So if the core focus of US “rebalancing” is containing China’s growing influence by developing an Asian equivalent of Nato, India’s “rebalancing” involves developing balanced relations with both China and its Asian neighbours like Japan, Vietnam, South Korea and other ASEAN countries (together with Australia) in areas of trade and commerce as well as security. That explains why India will do everything possible to avert a conflict-like situation with China that was developing over the Depsang bulge and within six months, pull off the Border Defence Cooperation Agreement with China. That explains why India will agree to take forward the Bangladesh-China-India-Myanmar economic corridor plan, and why its foreign ministry will start backing the Kunming-Kolkata Forum. And that also explains why within a month of Singh’s Beijing visit, India will host the general secretary of the Vietnam Communist Party and then plan similar visits by the prime ministers of Japan and Australia. Otherwise, how would one be able to explain India resuming military links with China through joint counterterrorism exercises in Yunnan even when Delhi agrees to supply military hardware to Vietnam. The whole idea is to augment national military power, but use it only as a last resort, avoiding any deployment or military exercise perceived as hostile by China.

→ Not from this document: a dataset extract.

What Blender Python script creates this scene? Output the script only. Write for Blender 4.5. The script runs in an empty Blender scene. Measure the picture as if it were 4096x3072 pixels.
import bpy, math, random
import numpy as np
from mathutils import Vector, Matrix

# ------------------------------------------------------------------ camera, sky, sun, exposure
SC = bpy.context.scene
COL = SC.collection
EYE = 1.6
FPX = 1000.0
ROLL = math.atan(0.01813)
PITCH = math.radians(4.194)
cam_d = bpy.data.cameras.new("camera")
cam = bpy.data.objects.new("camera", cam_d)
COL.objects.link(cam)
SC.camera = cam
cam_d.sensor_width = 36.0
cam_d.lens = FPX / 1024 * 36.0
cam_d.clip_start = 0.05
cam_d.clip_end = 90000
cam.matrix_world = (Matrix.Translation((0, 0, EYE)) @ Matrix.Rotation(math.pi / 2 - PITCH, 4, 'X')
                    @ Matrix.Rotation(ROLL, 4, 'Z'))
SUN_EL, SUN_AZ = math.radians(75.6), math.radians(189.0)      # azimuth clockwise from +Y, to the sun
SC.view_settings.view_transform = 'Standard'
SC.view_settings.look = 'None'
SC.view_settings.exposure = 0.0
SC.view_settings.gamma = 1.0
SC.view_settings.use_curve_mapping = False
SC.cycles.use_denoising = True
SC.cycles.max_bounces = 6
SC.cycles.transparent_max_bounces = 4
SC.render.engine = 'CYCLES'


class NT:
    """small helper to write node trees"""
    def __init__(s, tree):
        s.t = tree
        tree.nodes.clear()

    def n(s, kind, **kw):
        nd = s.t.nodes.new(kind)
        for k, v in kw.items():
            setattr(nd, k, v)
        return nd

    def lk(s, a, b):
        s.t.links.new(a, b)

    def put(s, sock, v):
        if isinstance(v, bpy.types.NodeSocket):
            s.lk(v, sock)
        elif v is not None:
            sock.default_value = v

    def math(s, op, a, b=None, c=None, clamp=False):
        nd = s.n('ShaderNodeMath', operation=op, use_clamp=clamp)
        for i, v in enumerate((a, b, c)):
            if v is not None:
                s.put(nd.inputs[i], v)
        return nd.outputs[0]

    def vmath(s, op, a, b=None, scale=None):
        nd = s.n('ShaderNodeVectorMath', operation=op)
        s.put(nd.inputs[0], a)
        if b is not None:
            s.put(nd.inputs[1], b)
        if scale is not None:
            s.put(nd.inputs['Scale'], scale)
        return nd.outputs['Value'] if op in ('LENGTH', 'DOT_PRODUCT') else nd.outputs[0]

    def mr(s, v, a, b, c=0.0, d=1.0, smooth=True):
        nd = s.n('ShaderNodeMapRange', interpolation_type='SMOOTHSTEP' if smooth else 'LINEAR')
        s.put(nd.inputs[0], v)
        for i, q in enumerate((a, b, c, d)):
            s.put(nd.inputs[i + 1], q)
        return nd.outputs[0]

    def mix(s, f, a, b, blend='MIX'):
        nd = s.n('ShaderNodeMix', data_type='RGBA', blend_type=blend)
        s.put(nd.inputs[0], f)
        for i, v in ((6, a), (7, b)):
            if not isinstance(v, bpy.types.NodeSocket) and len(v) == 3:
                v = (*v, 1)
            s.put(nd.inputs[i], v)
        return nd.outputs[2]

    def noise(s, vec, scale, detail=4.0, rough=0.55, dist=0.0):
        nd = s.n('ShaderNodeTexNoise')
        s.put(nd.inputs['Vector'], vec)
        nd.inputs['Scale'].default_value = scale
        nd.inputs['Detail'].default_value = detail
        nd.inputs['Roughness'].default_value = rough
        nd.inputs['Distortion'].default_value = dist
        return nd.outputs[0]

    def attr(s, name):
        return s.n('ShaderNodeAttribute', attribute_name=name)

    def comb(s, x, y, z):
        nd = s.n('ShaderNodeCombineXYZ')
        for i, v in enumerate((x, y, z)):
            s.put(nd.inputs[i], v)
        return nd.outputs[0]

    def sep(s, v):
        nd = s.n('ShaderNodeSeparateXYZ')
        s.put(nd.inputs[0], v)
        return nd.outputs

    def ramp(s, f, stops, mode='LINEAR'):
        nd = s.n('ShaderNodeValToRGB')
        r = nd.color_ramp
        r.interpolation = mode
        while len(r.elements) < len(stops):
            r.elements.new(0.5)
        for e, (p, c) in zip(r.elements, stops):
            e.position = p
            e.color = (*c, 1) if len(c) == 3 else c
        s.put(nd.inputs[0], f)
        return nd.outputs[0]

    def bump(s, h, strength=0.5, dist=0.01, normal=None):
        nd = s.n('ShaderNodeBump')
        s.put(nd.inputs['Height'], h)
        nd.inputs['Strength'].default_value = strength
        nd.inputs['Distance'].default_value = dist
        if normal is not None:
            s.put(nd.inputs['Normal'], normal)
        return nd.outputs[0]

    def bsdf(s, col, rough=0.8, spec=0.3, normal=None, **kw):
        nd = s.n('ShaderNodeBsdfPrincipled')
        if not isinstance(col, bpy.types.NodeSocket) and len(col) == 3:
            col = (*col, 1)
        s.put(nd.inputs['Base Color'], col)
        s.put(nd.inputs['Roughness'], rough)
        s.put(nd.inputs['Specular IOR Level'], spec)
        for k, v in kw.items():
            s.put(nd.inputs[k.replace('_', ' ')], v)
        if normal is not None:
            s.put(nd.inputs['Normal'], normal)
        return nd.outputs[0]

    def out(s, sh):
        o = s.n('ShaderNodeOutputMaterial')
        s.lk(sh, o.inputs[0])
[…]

It is interesting that the Chinese have also reciprocated US “rebalancing” (essentially, redeployment of US military specially naval assets to Asia) by some aggressive “charm diplomacy” in southeast Asia. Around the time that it was trying to build bridges with India and preparing to host Singh in Beijing, the Chinese president, Xi Jinping, and Premier Li Keqiang were touring a host of southeast Asian countries. Li’s proposed “2+7” cooperation framework between China and ASEAN (two political consensuses and seven areas of cooperation) is seen as a game-changer because it seeks to upgrade the China-ASEAN region into a Free Trade Area that will ultimately draw in India and create an integrated market for an area with half the world’s population.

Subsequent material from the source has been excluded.